Being granted the International Oral History Scholarship allowed me this opportunity to learn, reflect, and engage with others. It has been two weeks after the conference and I am still mulling over the great presentations I listened to and the conversations I had. I am so very grateful.

Selma Leydesdorff

Title: Listening on the Edge: Oral History in the Aftermath of Crisis

I came to Madison to see what was happening. I was more interested with theory and digitization and less interested in community based scholarship, which is much more common practice in the US than in Europe.

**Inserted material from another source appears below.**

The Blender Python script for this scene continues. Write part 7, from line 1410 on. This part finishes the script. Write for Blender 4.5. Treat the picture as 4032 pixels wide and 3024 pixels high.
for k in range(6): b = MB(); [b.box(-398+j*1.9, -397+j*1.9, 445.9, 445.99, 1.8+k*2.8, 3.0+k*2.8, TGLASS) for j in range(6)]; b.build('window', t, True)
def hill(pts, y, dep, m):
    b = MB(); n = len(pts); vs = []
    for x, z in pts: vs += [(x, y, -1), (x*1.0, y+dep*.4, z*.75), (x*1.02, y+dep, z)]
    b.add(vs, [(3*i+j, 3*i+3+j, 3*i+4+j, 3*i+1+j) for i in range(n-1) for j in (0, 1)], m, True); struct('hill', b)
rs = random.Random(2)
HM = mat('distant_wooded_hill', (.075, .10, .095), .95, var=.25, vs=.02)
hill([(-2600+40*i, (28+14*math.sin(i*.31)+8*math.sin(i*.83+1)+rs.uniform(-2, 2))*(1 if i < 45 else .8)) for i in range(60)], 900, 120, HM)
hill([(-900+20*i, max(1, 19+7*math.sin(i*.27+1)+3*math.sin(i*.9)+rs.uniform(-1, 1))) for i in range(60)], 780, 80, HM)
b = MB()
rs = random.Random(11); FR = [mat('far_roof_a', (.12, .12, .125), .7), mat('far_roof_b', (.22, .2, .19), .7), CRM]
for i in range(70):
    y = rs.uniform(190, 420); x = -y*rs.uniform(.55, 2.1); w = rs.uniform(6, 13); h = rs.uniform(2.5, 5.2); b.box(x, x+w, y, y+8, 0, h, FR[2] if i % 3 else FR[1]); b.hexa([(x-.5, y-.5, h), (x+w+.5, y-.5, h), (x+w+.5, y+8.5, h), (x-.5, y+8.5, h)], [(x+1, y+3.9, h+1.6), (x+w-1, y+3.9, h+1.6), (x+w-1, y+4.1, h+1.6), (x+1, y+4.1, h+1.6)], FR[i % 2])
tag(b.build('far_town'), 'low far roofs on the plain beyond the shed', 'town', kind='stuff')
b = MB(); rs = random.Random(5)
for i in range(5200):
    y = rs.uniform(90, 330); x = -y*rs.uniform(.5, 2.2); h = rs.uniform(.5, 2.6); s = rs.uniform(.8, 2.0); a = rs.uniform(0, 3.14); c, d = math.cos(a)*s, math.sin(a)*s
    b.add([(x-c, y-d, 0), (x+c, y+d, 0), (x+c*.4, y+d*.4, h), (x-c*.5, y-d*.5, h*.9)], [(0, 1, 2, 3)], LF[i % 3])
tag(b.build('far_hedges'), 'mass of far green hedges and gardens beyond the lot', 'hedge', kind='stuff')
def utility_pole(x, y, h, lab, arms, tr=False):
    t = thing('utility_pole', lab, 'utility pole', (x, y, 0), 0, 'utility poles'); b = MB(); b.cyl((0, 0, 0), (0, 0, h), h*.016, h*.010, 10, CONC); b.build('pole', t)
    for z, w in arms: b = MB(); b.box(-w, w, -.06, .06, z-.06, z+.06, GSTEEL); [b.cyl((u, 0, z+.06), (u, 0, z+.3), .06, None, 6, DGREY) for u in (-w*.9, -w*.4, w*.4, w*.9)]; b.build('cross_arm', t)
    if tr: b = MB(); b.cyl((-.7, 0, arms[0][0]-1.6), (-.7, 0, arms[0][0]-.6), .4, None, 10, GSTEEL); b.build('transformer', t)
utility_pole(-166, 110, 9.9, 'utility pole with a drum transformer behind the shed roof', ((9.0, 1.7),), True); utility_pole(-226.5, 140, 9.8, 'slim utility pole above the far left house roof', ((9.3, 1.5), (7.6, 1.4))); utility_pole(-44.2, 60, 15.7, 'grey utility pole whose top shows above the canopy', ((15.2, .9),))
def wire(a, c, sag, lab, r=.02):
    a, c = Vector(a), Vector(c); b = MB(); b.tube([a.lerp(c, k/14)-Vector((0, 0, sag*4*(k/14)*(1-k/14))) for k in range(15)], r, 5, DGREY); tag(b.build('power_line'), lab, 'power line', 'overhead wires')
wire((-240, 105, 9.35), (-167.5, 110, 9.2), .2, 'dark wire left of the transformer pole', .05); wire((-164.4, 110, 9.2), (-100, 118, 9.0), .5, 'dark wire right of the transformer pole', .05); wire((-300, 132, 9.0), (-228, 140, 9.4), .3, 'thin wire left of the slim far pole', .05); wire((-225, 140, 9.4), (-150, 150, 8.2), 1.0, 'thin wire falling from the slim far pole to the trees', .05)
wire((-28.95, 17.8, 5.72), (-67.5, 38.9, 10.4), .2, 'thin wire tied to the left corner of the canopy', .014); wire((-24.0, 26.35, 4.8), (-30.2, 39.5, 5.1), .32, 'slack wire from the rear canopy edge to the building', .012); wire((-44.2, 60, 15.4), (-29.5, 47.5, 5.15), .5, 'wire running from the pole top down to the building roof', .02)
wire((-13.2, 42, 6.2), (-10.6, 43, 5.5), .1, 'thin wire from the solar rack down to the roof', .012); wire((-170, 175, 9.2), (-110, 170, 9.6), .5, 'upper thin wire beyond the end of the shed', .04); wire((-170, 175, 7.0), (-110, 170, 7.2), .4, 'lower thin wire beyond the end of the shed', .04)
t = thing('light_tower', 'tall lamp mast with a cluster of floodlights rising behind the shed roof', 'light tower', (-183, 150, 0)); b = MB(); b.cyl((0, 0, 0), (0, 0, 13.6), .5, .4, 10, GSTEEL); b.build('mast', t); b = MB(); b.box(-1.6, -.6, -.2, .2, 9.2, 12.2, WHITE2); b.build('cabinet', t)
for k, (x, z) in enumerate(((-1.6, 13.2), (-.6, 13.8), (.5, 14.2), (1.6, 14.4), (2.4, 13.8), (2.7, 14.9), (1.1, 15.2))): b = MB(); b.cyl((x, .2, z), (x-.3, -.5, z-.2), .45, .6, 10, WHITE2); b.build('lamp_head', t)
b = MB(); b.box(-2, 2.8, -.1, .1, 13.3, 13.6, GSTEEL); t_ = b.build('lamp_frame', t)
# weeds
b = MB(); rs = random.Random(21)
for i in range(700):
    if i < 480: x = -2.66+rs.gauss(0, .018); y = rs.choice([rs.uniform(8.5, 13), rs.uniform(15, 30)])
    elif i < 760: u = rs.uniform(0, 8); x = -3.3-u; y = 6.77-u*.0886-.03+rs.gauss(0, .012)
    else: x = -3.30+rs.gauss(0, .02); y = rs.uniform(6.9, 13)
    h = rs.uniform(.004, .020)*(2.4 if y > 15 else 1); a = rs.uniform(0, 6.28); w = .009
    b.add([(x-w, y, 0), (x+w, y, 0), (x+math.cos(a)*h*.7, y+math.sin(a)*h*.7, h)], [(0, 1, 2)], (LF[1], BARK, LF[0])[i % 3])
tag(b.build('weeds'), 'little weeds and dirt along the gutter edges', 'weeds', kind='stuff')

I did see an incredible variety of ways of dealing with digital archives and I realized again we need to rethink what is happening at a theoretical level. The creation of archives of the written word happened two centuries ago or less. It has led to ways of organizing which enable us to look at the written past. With the digital material we work with, this unification did not happen, though I think we need it.

We also need to think what current changes in the writing of history mean, and where they belong in history. Long ago history was also the spoken word. This was replaced by the written word. If we turn back, what do we win??

I also loved to remember my fellow editor Kim Lacey Rogers with those who had known her. We’ll all miss this remarkable woman.

I was happy to attend, and I learned a lot.